+++ Recorded information

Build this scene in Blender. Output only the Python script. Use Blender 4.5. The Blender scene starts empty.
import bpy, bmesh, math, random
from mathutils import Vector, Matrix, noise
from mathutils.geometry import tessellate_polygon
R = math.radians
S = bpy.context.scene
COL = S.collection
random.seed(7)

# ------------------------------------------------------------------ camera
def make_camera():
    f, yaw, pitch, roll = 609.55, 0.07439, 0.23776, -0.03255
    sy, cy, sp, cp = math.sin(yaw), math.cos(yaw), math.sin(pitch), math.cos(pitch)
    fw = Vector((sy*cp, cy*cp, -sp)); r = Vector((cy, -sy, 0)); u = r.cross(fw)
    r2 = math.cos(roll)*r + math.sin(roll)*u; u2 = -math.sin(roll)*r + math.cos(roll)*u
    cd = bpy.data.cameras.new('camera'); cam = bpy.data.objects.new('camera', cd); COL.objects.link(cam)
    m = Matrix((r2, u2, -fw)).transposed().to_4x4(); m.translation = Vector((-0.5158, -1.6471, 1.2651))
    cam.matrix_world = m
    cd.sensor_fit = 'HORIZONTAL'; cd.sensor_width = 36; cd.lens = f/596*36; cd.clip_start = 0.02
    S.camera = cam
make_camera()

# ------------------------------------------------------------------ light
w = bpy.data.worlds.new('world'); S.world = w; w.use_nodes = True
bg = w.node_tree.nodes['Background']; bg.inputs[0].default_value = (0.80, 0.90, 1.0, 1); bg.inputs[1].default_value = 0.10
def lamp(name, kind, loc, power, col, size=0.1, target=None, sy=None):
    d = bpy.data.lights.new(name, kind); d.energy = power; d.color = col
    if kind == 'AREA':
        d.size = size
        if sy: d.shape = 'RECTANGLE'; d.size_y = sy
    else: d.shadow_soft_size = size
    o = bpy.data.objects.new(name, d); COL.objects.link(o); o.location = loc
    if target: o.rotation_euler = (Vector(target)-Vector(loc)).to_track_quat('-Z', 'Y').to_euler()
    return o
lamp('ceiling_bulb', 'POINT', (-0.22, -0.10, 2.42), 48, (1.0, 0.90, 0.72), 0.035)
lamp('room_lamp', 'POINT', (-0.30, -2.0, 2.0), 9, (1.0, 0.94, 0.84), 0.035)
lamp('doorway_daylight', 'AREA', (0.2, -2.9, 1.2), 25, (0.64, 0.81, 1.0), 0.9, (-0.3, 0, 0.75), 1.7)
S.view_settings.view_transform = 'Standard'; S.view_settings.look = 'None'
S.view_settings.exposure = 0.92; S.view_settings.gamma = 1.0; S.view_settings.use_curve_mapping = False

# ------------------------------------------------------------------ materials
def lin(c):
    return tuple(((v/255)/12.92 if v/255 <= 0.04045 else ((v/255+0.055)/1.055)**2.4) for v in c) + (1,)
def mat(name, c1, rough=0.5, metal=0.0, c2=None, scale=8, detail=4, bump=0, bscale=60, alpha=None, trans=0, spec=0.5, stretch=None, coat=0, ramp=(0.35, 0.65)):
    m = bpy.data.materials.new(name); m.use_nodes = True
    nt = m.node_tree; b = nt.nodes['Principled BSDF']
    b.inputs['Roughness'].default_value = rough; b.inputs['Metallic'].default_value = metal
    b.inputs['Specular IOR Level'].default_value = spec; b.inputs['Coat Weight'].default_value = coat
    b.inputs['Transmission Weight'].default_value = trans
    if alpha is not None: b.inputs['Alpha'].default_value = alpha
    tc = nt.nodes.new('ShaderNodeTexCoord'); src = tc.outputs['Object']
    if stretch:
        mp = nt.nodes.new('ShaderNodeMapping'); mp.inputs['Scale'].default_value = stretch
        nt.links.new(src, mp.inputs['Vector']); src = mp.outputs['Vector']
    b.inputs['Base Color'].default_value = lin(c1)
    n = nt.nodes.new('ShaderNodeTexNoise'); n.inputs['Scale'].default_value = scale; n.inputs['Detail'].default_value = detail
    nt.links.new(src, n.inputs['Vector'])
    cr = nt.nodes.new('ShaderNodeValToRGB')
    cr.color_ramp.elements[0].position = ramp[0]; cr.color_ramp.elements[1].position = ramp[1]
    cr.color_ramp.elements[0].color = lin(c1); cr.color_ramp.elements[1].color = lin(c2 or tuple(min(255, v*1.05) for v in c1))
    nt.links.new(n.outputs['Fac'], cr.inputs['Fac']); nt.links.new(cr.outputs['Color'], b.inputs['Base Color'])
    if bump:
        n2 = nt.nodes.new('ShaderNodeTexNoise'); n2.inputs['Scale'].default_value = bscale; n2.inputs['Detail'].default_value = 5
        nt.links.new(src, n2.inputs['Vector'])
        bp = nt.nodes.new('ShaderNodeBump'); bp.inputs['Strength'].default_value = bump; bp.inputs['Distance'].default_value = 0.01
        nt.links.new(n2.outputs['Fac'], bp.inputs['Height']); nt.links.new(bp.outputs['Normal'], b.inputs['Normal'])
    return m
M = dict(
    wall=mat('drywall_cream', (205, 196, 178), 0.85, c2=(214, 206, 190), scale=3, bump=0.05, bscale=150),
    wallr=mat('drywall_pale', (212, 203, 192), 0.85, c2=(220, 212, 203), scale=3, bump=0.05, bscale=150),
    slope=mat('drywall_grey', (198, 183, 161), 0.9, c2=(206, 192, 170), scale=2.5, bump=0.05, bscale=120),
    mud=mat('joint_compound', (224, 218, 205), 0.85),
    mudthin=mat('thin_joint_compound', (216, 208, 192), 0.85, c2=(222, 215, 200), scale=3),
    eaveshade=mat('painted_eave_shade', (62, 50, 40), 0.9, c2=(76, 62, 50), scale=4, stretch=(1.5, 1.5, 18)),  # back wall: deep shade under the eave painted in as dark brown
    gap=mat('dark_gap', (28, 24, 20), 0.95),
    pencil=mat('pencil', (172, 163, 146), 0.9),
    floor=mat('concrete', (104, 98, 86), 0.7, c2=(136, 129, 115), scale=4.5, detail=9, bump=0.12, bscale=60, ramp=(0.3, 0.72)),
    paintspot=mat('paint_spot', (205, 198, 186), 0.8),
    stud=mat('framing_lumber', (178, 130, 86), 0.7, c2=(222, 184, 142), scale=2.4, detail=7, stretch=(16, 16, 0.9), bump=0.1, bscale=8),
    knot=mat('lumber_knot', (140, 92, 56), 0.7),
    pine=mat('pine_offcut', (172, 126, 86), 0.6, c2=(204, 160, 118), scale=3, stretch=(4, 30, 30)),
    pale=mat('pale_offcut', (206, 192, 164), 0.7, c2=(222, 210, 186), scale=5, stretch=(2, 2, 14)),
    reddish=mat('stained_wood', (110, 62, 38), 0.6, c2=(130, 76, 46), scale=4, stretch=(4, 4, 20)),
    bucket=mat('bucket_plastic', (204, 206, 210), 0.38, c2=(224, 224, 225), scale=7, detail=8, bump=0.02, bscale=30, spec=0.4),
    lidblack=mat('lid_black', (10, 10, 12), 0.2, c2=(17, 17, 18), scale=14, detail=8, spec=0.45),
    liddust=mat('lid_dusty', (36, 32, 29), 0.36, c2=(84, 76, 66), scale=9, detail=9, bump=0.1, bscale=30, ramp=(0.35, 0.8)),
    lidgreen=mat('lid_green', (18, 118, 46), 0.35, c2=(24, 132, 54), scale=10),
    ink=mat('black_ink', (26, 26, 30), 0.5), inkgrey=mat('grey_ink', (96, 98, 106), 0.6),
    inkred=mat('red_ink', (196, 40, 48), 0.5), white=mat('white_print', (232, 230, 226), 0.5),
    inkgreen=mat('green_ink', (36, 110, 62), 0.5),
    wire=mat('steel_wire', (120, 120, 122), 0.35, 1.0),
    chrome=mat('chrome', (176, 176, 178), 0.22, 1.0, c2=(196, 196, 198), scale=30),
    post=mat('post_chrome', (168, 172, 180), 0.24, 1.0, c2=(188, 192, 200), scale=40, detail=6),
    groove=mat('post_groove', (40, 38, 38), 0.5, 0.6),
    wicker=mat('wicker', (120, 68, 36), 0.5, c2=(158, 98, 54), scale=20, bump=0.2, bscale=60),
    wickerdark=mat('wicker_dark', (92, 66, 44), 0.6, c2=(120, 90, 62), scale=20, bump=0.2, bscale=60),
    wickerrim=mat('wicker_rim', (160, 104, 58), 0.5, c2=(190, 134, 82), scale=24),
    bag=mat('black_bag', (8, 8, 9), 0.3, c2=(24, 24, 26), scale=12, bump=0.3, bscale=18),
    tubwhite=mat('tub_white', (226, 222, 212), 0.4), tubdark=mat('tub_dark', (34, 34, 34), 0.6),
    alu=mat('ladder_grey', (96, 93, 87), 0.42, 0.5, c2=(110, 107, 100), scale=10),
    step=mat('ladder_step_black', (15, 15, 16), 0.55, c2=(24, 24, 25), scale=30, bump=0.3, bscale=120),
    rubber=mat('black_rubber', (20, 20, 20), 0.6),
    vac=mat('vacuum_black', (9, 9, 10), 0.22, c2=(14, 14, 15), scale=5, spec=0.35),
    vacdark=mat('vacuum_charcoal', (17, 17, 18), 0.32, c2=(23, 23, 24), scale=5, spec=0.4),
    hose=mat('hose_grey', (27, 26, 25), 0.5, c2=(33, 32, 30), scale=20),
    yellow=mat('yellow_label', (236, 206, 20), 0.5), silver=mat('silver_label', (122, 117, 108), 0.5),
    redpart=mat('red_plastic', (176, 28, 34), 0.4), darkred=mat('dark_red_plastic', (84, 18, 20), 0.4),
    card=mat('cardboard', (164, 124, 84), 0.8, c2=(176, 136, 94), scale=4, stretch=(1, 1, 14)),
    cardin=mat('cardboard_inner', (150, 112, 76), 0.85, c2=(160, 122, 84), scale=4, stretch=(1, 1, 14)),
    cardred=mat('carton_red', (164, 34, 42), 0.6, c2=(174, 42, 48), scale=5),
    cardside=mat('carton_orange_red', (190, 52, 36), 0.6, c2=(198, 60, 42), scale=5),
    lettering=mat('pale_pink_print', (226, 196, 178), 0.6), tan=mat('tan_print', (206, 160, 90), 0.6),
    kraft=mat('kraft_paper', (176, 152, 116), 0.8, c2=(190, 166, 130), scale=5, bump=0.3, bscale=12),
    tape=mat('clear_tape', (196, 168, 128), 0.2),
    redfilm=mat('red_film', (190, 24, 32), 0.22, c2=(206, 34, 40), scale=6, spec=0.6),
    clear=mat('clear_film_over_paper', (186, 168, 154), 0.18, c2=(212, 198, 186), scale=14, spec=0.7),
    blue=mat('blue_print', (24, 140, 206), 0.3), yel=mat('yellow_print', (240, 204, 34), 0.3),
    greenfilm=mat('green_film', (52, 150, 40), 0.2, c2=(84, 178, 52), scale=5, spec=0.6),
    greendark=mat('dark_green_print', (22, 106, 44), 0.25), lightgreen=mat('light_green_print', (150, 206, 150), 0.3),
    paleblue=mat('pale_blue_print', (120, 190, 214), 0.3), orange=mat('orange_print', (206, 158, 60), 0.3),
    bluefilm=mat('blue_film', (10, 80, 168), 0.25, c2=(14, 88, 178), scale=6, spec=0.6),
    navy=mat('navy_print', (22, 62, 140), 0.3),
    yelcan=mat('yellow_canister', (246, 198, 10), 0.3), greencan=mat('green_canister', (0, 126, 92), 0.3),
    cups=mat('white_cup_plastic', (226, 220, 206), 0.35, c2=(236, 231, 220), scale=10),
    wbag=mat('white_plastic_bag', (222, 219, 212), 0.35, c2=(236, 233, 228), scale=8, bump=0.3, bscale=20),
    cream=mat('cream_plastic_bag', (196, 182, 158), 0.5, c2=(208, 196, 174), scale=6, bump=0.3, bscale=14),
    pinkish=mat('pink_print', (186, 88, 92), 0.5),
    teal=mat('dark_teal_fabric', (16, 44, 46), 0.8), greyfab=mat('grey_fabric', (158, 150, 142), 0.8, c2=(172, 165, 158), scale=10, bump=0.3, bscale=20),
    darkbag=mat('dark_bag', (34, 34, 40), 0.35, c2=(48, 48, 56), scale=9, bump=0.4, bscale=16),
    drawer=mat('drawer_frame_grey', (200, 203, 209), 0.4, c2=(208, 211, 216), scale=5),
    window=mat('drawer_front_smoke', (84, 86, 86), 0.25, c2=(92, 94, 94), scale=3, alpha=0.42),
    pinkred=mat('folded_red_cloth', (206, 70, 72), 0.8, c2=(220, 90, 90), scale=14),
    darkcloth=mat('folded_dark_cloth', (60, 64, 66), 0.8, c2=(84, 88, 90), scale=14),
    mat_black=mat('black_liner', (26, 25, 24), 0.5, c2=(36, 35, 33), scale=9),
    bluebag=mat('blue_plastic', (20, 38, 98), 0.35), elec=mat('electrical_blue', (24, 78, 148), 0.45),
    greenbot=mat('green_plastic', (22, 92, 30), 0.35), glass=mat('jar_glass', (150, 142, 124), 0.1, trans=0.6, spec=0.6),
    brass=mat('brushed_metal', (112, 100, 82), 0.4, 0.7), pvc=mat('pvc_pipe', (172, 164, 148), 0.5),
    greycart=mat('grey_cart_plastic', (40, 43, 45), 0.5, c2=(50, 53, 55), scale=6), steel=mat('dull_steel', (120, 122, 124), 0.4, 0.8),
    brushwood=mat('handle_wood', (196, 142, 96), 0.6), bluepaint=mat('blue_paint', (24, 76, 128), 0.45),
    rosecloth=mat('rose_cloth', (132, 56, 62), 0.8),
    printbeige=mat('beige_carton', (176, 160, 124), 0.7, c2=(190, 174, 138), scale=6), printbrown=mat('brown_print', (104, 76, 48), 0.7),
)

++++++

» **Work instructions**
Work out how many lines of the listing above include the word "scene". Reply with nothing but the count.

» **In response**
2